REQUIRED WORK → Scan the entries below for the word "part". Copy each line that has it.

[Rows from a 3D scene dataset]

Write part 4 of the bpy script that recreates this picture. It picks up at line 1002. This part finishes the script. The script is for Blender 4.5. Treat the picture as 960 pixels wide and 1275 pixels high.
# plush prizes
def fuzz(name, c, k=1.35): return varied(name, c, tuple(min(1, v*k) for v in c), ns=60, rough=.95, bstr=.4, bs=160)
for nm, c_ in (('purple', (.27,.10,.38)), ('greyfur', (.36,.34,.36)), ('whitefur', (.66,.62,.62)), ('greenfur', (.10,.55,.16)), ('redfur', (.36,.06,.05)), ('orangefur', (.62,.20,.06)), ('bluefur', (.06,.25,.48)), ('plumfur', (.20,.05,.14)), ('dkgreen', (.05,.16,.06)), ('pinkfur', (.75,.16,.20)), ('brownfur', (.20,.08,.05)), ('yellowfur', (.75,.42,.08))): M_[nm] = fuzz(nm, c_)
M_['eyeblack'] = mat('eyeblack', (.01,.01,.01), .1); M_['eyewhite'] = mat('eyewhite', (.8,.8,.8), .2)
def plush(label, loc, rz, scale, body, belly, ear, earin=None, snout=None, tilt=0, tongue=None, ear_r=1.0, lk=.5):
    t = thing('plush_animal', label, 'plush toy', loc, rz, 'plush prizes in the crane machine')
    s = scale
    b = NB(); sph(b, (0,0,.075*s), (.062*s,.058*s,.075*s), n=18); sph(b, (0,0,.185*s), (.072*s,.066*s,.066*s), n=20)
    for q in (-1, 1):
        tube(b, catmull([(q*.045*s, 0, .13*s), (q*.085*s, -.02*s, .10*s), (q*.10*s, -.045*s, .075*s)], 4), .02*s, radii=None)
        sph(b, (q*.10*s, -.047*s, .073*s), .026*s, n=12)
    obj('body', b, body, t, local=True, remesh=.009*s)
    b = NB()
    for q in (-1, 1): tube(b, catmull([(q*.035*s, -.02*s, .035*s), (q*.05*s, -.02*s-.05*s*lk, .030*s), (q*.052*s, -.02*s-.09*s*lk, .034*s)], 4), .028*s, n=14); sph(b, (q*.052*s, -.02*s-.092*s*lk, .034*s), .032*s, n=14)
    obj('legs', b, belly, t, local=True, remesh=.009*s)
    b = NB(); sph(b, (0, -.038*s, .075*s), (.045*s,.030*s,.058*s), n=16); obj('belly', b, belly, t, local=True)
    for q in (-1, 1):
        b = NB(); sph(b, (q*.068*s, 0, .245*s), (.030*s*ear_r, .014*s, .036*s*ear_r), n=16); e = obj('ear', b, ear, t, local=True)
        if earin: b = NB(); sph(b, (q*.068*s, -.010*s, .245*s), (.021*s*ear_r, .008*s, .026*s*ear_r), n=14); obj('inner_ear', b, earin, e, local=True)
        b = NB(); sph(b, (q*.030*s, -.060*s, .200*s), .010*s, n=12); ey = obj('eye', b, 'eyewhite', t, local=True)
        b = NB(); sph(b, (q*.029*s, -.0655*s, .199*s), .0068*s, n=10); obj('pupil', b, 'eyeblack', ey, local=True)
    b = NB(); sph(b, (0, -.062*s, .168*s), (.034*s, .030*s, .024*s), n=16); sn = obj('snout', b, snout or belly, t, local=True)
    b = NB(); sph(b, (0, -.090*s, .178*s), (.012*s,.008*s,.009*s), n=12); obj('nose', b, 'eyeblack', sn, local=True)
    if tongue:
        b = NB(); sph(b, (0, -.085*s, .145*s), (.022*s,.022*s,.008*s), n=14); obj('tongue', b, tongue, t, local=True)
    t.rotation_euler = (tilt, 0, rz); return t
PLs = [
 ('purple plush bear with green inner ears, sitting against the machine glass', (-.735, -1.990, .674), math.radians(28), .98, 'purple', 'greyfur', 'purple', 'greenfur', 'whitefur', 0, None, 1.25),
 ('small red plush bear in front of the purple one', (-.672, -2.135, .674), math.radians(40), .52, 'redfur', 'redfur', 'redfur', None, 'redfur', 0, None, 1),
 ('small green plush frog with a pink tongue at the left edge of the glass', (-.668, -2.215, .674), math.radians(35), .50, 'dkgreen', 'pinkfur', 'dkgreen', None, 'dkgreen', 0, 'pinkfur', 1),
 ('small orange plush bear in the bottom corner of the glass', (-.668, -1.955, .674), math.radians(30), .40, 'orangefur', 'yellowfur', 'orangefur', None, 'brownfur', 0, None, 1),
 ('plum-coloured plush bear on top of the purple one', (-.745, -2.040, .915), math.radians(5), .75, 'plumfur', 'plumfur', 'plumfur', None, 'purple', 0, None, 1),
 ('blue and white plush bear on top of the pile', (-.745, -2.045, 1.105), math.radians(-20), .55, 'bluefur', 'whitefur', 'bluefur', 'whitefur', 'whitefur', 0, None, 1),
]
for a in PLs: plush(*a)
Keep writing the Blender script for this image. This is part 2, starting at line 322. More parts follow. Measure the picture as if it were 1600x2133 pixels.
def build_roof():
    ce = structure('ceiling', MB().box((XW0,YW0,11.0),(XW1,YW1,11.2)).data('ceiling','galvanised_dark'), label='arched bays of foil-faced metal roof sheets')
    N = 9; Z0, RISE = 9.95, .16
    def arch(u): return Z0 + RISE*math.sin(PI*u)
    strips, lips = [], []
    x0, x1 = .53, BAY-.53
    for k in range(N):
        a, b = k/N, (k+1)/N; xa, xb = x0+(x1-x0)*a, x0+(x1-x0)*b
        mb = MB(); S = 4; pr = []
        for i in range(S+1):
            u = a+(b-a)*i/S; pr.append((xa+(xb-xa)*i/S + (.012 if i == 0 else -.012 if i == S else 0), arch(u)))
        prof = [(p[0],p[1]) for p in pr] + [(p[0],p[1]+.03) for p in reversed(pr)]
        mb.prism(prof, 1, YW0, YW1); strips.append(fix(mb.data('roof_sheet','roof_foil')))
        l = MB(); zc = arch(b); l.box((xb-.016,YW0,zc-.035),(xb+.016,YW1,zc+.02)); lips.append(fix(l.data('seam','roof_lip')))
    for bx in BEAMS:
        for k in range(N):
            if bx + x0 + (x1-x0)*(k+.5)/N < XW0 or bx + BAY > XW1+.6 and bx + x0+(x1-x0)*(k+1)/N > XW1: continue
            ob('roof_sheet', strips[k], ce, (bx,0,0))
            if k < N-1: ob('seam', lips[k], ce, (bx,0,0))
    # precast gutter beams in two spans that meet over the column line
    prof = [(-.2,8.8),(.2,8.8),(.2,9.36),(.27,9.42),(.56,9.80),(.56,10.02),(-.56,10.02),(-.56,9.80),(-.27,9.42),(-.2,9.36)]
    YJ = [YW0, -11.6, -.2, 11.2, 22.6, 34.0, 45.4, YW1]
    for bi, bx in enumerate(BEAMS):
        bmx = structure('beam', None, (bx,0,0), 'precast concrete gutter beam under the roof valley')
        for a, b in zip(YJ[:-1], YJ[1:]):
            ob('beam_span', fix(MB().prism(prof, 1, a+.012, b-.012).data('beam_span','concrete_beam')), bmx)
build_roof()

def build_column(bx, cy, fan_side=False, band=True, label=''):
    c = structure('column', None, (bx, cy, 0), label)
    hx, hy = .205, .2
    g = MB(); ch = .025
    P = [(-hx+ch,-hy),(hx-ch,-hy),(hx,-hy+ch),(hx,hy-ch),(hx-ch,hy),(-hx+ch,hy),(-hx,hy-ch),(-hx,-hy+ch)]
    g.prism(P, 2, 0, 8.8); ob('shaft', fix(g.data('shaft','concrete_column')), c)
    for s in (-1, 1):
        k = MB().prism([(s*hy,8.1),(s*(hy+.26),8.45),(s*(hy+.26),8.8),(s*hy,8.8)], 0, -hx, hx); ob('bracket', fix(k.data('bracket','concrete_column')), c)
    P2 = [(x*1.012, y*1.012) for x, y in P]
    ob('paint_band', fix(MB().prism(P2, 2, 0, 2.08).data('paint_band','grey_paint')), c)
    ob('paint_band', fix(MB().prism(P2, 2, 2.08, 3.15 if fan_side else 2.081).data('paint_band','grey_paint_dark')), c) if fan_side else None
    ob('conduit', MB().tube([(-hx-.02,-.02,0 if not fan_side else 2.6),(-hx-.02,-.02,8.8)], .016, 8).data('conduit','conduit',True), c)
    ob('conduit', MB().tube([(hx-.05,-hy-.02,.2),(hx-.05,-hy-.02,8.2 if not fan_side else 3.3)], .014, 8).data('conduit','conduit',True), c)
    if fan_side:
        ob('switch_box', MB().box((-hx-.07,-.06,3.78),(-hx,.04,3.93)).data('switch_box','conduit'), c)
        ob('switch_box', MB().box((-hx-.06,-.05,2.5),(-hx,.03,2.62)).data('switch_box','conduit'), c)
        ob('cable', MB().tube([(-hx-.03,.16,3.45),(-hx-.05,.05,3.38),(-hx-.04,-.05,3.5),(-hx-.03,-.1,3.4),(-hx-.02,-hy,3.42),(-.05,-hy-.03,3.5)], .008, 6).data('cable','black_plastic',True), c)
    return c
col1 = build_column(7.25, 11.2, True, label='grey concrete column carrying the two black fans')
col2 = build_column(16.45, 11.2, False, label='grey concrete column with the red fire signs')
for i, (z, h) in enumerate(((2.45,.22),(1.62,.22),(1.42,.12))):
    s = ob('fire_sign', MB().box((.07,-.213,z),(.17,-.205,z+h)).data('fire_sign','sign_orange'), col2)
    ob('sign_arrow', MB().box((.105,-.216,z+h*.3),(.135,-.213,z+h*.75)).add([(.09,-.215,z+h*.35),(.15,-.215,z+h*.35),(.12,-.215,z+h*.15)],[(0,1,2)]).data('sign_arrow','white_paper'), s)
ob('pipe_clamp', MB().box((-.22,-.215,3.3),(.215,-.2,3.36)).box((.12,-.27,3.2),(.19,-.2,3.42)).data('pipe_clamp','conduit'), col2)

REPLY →
Write part 4 of the bpy script that recreates this picture. It picks up at line 1002. This part finishes the script. The script is for Blender 4.5. Treat the picture as 960 pixels wide and 1275 pixels high.
Keep writing the Blender script for this image. This is part 2, starting at line 322. More parts follow. Measure the picture as if it were 1600x2133 pixels.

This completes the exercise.